Ce livre a plusieurs avantages : il est court et va droit au but.
Pourtant, la tâche était loin d'être mince, il fallait réfuter Rousseau sur la liberté individuelle et Marx sur la création d'un Etat dont la gestion serait assurée par les travailleurs.
Bakounine, à travers son ouvrage a réussi ce tour de force. On est d'accord avec lui ou non, on peut lui reprocher que ses idées soient utopiques, qu'il surestiment la capacité et surtout l'envie que le peuple aurait de se soulever pour abolir toute forme de pouvoir théologique ou souverain, on ne peut pas rester de marbre face à l'énergie de son texte, de la fougue qu'il dégage, et, même si je rejette toute absence d'ordre et de hiérarchie, je suis ému de lire un auteur si dévoué à la défense de son sujet.
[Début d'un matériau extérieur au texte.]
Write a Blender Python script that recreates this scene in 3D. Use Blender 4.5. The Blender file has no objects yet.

Les idées qu'il développe poussent à réfléchir, à débattre. Amoureux de la liberté, comme Chateaubriand qui est pourtant à l'opposé politiquement, il rejette la liberté individuelle chère aux Lumières pour défendre l'idée de la liberté sociale. Chez Jean-Jacques, l'homme se sépare de sa liberté en vivant en société, or Bakounine pense que la société engendre la liberté. Si l'on crée un seul et unique groupe de personnes, sans aucune distinction, alors tout le monde sera sur un même pied d'égalité, et tout le monde foutra la paix à son voisin. Je suis libre si mon voisin l'est. Et plus on est nombreux à être libres, plus la liberté grossira et s'étendra. Mais pour aboutir à une telle égalité sociale, il faut désintégrer deux obstacles majeurs : Dieu et l'Etat, objets de servitudes intemporels qui asservissent les hommes et créent des inégalités.
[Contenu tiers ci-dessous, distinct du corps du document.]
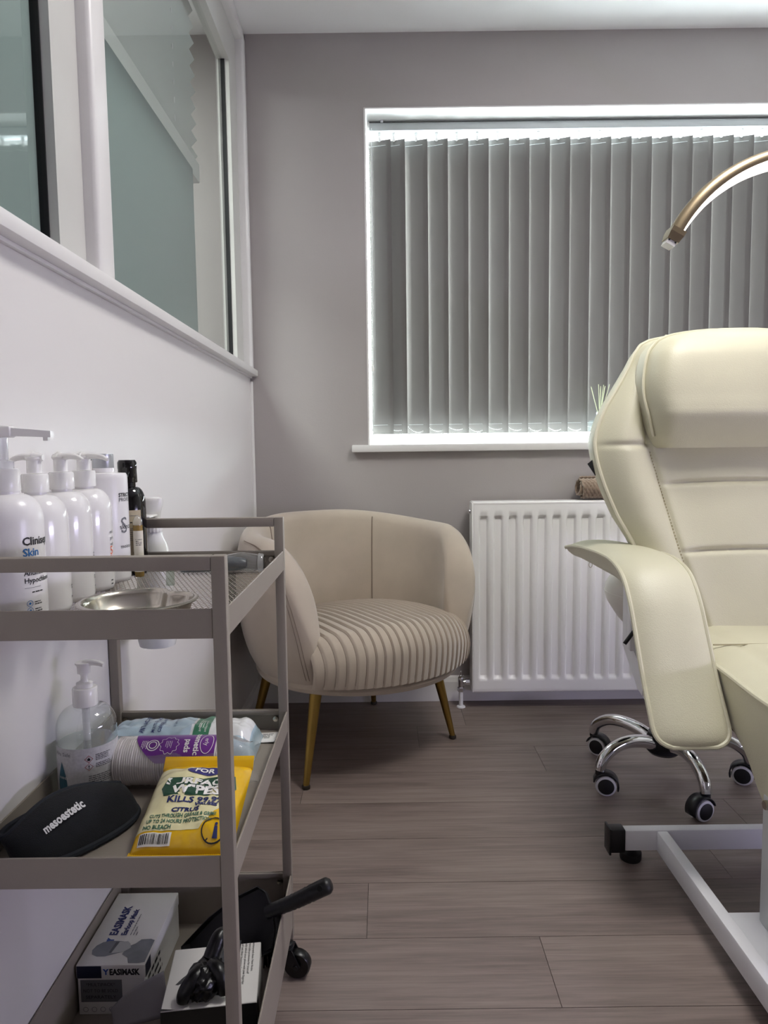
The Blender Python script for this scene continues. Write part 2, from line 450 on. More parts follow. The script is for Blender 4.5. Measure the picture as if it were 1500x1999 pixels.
def bead(name, path, label, r=0.0175):
    o = struct(name, G().tube(path, r, 12), M_trim, smooth=True, label=label); return o
XB = XL + 0.004
g = G(); g.box(XL-0.03, XL+0.012, 1.168, 1.232, LZ1+0.005, ZC-0.002, 0.010, 3)
struct('trim_2', g, M_trim, smooth=True, label='white rounded mullion between the two partition panes')
g = G(); g.box(XL-0.03, XL+0.016, YB-0.042, YB-0.004, LZ1+0.003, TOPB+0.028, 0.010, 3)
struct('trim_3', g, M_trim, smooth=True, label='white rounded bead down the corner of the partition')
g = G(); g.box(XL-0.03, XL+0.016, -0.6, YB-0.004, TOPB-0.008, ZC-0.001, 0.010, 3)
struct('trim_4', g, M_trim, smooth=True, label='white rounded bead along the top of the partition')
struct('trim_5', G().box(XL-0.001, XL+0.010, YB-0.012, YB, 0.0, LZ0-0.012, 0.004, 2), M_trim, smooth=True, label='thin white corner strip below the ledge')
g = G(); g.prism([(YB, 0.0), (YB-0.015, 0.0), (YB-0.015, 0.07), (YB-0.010, 0.085), (YB, 0.09)], XL, XR, 'X')
struct('baseboard_back', g, M_trim)
g = G(); g.prism([(XL, 0.0), (XL+0.015, 0.0), (XL+0.015, 0.07), (XL+0.010, 0.085), (XL, 0.09)], YF, YB-0.015, 'Y')
struct('baseboard_left', g, M_trim)

# pleated blind on the corridor side, its bottom rail hanging just above the frosted film
pb = thing('pleated_blind', 'white pleated blind with a pale bottom rail seen through the clear glazing', 'blind', (-0.56, 1.6, 2.2))
M_pleat = mat('pleated_fabric', 'd4d6d2', 0.8)
zz0, zz1 = 1.745, 2.24
g = G()
nz = 22
def plt(u, v):
    k = v*nz; tri = abs((k % 2) - 1)
    return (-0.535 - 0.022*tri, 0.1 + (2.165-0.1)*u, zz0 + (zz1-zz0)*v)
g.grid(plt, 1, nz)
wpart('pleats', g, M_pleat, pb, smooth=False, solid=0.001)
wpart('bottom_rail', G().box(-0.565, -0.530, 0.1, 2.165, 1.690, 1.745, 0.003), mat('pale_rail', 'd8d9d5', 0.5), pb)
wpart('head_rail', G().box(-0.57, -0.528, 0.1, 2.165, zz1, zz1+0.045, 0.003), M_white, pb)
wpart('cord', G().cyl((-0.546, 1.98, 1.745), (-0.546, 1.98, 2.24), 0.0016, n=6), M_white, pb)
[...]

Évidemment, ça paraît un peu simpliste, mais ça a le mérite de pousser la réflexion pour contre-argumenter. Par exemple, je suis athée et pour l'ordre hiérarchisé, et ça m'a donc mis en face de ma propre contradiction. Bon, l'argument de la médiocrité humaine revient toujours, et une société telle ne peut fonctionner tant que l'humain aura ses failles, sa jalousie, sa soif de pouvoir, voilà pourquoi les anarchistes prônent aussi une violence pour faire table rase, ce qui peut être justifié si l'on évite le point de vue moral, plus facile à dire qu'à faire.
Je préfère le passage où Bakounine réfute les communistes, leur montrant qu'il était bien plus extrême qu'eux. Marx veut abolir les privilèges de la bourgeoisie mais former une classe dominante de travailleurs pour gouverner. Pourquoi abolir des privilèges pour en recréer d'autres ? Du moment où il existe une classe dominante, il existera des privilèges et des prérogatives.
Bakounine ne veut aucune souveraineté, seulement un groupe de personnes pour soutenir les révoltes du peuple contre l'ordre. Les paysans, exclus par Marx car propriétaires de leurs terres ou trop affiliés à la bourgeoisie par leur enrichissement personnel, sont les bienvenus pour Bakounine, parce qu'ils sont une force supplémentaire pour renverser l'ordre.
Même si on est royaliste légitimiste, il n'y a aucun mal à lire les idées de l'autre bord, surtout quand le texte est concis et argumenté.